Radio station serving refugees seeking funds to rebuild

Jennifer Ffrench-Parker | 2/7/2014, 6:53 a.m.
For the past 16 years, Clarkston's refugee population has known that they have a friend in Sagal Radio. The nonprofit ...
Sagal Radio’s recording studio and offices and seven other tenants of the Kensington Office Park in Decatur were burned out in a Jan. 28 fire. The nonprofit station has launched a fundraiser online. Photo by Jennifer Ffrench-Parker

— For the past 16 years, Clarkston’s refugee population has known that they have a friend in Sagal Radio.

The nonprofit station, which broadcasts live Fridays, Saturdays and Sundays from WATB-AM 1420 on North Decatur Road and streams those shows daily on the Internet and cell phones, has been their go-to source for information in their native tongues.

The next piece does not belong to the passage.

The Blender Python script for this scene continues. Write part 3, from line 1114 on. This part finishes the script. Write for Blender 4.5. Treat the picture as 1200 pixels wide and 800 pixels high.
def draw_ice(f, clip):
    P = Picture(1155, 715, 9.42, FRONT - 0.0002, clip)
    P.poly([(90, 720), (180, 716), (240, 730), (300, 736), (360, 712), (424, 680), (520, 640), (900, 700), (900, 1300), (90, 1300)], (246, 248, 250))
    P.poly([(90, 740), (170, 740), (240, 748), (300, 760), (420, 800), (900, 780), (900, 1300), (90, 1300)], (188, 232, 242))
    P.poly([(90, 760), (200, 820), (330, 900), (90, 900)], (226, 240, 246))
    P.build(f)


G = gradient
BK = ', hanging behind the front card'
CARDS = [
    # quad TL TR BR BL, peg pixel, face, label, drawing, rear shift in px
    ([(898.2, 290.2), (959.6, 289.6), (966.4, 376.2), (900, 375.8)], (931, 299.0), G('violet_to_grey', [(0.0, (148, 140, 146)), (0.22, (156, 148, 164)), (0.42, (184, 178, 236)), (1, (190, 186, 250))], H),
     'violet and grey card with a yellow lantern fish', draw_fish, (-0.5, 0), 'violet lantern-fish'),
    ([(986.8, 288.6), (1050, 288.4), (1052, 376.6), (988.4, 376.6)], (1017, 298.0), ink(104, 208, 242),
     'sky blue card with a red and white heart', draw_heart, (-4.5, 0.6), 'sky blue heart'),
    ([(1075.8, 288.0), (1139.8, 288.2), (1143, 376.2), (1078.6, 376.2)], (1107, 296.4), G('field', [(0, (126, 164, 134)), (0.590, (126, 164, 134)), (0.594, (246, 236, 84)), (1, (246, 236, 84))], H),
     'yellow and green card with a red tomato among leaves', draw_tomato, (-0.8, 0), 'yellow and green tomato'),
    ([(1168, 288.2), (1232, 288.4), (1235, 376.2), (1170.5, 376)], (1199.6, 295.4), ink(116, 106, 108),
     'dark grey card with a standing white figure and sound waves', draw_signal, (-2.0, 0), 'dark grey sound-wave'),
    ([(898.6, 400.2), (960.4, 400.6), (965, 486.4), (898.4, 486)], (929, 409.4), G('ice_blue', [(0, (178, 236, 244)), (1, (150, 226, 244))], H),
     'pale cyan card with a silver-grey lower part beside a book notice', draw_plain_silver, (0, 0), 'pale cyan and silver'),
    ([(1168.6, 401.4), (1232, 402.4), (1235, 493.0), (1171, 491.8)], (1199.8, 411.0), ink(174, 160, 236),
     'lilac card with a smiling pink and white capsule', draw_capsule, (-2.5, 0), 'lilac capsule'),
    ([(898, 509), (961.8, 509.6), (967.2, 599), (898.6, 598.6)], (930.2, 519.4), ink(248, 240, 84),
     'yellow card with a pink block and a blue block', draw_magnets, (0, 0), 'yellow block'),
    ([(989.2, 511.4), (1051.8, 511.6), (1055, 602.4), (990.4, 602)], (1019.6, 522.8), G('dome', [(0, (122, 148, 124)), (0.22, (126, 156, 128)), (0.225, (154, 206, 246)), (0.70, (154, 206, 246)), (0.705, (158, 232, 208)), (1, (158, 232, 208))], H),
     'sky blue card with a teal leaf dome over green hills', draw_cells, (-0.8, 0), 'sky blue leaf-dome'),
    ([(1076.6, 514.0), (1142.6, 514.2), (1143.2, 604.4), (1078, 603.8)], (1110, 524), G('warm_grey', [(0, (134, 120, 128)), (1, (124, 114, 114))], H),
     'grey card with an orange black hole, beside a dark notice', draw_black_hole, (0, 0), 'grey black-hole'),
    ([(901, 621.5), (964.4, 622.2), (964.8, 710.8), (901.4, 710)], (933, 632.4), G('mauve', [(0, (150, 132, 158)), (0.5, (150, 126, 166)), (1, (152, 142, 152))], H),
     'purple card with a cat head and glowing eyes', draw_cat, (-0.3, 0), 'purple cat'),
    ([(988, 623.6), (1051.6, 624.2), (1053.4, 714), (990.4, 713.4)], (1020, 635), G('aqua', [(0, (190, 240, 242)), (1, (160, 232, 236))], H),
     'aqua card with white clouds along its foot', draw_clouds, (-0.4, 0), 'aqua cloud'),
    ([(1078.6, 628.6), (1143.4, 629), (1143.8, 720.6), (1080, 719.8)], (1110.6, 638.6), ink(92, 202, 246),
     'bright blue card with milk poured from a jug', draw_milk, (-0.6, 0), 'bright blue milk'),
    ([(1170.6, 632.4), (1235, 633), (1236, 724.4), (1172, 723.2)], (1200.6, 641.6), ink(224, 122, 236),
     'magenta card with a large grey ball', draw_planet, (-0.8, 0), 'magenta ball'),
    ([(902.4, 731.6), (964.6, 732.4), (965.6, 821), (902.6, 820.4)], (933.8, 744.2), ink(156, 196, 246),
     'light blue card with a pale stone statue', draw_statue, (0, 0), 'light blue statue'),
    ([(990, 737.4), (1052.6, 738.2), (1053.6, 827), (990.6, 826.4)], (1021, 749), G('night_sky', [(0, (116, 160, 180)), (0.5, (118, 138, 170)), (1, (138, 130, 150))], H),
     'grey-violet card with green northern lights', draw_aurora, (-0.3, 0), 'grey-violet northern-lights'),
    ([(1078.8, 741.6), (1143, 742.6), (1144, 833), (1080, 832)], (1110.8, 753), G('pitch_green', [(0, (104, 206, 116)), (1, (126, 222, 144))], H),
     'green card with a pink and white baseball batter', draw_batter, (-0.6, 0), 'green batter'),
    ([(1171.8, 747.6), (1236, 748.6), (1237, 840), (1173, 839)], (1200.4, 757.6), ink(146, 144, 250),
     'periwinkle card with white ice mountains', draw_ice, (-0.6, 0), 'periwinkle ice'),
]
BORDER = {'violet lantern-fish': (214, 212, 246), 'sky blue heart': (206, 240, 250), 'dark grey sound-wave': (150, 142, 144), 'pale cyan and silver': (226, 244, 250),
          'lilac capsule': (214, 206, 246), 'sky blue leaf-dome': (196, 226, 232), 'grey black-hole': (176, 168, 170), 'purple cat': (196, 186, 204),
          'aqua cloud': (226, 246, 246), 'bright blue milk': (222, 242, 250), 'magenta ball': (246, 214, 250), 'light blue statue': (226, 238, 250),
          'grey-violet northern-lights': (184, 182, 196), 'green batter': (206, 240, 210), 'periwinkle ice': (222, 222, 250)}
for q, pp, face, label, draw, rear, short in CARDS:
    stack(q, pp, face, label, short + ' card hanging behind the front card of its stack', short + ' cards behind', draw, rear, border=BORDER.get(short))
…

Its broadcasts in Somali, Amharic, Bhutanese/Nepali, Swahili, Karen and English tackle everything from surviving an apartment with doors and indoor plumbing to Clarkston’s November 2013 elections that yielded the city’s first immigrant council member.

Hussein Mohammed

Hussein Mohammed

Hussien Mohamed, the station’s founder and director, says Sagal Radio is a tool that the refugee community needs.

“On Sagal Radio I can talk to them,” Mohamed said. “If you just came from a refugee camp and had never had a door, how are you going to open the door? We give them orientation on how to be successful.”

The station serves 40,000 listeners weekly. On Monday, 1,500 people listened on their cell phones.

The station hosts discussions ranging from the importance of education, to diet and health. Somali youths get to talk about how they are adapting to the United States, and other panels discussed building better bridges with their new neighbors.

On Jan. 28, the station’s studio and offices, which opened in 2009 in the Kensington Office Park at 4151 Memorial Drive in Decatur, went up in flames when a fire destroyed the 12,000-square-foot office building it shared with seven other tenants.

When news of the 4 a.m. fire reached him that morning, Mohamed said he was devastated.

“I just never imagined everything would be gone,” he said. “We dreamed a long time for that studio. Now that dream is gone and we have to start from zero.”

Mohamed said the station’s audio console board was destroyed along with four computers, two CD players, a CD recorder, and office furniture.

Sagal Radio was one of eight businesses, including the Georgia Department of Labor Vocational Services, located in the building.

The DeKalb Fire Department, which arrived on the scene at 4:35 a.m., did not have a cause for the fire that started on the top floor where Sagal Radio was located.

“Every time I think of something, it’s not there anymore,” Mohamed said. “I cannot even grab a piece of paper. We lost all of our recording.”

The only files that were saved were the ones on his laptop and on the station’s Web site, www.sagalradio.org.

Mohamed said that the station’s insurance deductible is as high as the estimated $25,000 it will take to replace the studio.

“We have to start over,” he said.

Ahmed Hassan, Clarkston’s first former regugee to win election on the city council, said the community would be lost with the Sagal Radio.

“Many of the people don’t speak English,” said Hassan, who hails from Somalia and has lived in the city for 29 years. “The community listens to the radio. The need the information on health, immigration and events that they get.”